— start of PROVIDED DATA —
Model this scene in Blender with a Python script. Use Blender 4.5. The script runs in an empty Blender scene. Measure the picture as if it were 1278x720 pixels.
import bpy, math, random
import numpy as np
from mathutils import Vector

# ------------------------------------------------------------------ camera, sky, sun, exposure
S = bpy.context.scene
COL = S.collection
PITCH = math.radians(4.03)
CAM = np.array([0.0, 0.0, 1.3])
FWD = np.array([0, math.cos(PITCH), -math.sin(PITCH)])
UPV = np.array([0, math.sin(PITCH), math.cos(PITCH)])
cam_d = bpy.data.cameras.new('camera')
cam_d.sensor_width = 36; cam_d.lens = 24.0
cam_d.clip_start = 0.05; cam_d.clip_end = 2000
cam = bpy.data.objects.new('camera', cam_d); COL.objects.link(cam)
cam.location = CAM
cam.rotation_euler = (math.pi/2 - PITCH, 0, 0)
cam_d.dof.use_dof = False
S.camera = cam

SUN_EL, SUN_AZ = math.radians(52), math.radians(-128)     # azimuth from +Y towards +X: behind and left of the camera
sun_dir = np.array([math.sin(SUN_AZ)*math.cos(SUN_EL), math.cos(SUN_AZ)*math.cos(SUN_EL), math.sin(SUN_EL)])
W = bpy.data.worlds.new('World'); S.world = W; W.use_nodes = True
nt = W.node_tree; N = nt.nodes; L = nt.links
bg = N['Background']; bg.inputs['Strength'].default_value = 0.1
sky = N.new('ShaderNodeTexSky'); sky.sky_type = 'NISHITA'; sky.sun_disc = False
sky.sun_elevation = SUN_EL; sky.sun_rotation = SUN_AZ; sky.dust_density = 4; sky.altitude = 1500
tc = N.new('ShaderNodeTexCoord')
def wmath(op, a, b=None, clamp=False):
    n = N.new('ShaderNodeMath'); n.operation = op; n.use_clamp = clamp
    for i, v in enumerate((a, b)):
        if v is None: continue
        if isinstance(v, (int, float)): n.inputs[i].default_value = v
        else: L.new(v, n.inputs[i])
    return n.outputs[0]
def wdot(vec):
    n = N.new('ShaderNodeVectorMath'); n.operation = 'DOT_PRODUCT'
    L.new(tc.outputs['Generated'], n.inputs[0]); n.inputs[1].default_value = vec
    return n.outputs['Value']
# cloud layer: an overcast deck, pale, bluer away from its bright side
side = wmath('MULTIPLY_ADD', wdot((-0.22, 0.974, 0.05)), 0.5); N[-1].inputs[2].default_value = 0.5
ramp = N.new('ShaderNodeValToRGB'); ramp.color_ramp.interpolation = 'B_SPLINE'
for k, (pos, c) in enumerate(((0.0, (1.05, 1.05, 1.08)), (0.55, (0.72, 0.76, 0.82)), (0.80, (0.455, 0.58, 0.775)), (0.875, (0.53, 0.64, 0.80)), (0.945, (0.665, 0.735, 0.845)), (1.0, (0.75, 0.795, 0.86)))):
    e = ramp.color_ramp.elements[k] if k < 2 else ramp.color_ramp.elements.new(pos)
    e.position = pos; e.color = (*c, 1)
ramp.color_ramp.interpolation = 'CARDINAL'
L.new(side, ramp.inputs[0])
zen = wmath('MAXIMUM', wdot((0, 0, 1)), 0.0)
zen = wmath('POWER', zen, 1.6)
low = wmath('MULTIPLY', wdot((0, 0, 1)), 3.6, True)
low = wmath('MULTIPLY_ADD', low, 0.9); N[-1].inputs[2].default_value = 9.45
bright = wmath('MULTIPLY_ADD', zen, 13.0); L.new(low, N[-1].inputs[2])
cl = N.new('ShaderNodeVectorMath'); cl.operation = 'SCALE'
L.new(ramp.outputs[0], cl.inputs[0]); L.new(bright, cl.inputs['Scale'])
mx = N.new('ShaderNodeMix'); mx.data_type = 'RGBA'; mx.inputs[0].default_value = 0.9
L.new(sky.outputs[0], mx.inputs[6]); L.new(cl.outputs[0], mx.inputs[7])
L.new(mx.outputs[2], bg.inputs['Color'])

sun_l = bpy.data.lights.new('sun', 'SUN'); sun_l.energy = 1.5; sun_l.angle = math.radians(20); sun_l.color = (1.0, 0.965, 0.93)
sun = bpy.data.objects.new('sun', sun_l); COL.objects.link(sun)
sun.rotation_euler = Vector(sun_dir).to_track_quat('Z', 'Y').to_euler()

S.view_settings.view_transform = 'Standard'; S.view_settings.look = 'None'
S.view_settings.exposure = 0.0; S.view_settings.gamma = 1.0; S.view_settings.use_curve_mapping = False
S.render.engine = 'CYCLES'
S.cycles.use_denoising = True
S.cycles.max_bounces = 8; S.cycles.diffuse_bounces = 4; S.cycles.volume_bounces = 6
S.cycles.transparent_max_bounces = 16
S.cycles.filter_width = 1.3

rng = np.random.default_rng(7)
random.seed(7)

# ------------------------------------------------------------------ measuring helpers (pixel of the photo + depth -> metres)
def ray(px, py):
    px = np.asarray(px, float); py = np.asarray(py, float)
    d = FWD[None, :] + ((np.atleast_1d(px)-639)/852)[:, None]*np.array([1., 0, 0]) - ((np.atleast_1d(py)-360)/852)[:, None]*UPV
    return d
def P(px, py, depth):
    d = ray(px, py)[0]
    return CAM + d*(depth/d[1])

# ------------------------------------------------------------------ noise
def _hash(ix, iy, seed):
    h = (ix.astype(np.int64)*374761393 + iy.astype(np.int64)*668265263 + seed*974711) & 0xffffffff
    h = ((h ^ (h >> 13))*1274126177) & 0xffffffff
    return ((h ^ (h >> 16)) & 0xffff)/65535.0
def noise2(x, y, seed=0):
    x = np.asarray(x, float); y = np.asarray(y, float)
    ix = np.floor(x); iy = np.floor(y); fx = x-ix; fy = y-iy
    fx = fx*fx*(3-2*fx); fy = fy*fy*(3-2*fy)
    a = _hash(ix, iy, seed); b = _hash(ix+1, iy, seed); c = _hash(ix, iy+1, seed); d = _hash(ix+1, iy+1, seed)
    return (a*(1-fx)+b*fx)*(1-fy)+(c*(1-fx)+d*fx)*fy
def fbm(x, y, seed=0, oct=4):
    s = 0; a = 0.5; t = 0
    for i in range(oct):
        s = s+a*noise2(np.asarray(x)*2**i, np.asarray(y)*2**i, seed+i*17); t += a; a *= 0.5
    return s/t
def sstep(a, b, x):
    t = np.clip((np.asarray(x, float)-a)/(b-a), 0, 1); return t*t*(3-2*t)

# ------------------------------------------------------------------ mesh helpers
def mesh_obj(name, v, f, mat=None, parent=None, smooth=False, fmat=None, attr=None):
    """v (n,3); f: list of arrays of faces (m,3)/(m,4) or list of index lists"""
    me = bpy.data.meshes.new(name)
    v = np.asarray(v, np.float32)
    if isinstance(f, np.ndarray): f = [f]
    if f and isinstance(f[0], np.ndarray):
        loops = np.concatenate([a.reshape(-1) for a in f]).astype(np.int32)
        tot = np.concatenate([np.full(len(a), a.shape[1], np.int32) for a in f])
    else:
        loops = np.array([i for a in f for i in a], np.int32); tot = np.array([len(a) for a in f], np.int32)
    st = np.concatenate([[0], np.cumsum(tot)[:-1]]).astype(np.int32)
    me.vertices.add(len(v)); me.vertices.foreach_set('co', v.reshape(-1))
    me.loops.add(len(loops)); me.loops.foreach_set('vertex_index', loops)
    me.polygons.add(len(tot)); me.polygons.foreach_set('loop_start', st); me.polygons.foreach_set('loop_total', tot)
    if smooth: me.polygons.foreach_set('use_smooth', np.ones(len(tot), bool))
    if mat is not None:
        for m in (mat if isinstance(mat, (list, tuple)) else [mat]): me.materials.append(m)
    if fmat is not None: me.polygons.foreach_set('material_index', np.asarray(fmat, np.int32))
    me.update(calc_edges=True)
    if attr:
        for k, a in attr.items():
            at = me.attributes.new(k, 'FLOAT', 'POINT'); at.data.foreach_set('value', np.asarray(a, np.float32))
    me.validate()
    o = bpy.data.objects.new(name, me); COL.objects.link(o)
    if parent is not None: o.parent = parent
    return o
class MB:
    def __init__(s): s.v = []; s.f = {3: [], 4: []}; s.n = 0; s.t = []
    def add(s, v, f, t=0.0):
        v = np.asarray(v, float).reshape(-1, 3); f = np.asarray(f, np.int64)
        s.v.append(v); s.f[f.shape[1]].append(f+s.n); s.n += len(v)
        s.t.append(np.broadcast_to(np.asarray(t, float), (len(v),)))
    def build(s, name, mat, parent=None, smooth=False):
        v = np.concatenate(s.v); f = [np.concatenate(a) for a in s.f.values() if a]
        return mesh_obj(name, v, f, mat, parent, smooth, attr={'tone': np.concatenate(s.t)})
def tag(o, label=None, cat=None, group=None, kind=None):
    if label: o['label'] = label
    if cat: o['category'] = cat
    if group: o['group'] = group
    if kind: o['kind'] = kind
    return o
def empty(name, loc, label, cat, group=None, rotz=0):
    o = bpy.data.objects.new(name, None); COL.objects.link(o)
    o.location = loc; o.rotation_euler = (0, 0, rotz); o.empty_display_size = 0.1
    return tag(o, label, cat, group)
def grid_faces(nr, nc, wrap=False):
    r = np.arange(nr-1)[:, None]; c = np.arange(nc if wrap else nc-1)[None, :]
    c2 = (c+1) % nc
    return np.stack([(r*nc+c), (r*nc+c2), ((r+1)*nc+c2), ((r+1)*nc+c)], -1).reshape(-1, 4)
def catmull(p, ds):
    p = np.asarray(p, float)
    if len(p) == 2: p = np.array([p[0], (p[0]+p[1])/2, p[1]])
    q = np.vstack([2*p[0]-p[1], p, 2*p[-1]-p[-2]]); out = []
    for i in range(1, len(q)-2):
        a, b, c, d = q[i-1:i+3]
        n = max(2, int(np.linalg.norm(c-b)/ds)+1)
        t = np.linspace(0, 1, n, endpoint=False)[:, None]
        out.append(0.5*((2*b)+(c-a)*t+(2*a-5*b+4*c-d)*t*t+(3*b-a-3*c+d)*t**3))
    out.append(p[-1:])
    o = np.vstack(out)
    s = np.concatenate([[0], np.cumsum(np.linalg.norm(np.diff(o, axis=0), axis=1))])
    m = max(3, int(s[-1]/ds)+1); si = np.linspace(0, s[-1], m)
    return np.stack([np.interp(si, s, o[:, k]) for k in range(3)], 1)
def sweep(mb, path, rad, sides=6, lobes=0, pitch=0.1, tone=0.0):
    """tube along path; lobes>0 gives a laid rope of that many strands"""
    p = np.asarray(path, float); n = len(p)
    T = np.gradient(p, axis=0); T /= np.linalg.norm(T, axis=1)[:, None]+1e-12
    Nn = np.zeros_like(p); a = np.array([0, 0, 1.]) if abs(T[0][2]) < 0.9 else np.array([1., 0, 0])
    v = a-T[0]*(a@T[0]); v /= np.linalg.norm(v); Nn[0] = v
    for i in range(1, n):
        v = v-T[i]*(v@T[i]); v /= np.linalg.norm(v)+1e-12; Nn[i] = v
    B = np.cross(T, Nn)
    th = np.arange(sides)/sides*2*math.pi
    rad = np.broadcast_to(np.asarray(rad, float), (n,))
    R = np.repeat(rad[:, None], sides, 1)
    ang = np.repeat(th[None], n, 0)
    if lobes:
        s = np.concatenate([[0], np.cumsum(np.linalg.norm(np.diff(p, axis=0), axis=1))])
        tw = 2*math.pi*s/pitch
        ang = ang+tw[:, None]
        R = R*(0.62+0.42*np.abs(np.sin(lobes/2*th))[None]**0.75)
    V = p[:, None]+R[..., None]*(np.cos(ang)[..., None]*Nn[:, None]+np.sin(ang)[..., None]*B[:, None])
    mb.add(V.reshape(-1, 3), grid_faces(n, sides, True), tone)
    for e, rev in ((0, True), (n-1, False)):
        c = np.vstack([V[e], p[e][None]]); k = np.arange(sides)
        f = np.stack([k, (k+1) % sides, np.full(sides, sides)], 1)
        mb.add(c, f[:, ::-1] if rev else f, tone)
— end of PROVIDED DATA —
WHAT THIS TASK INVOLVES
All lines from the beginning of the material above through the one with "from mathutils import Vector" need to be returned exactly; please return those and only those.

THE RESPONSE
Model this scene in Blender with a Python script. Use Blender 4.5. The script runs in an empty Blender scene. Measure the picture as if it were 1278x720 pixels.
import bpy, math, random
import numpy as np
from mathutils import Vector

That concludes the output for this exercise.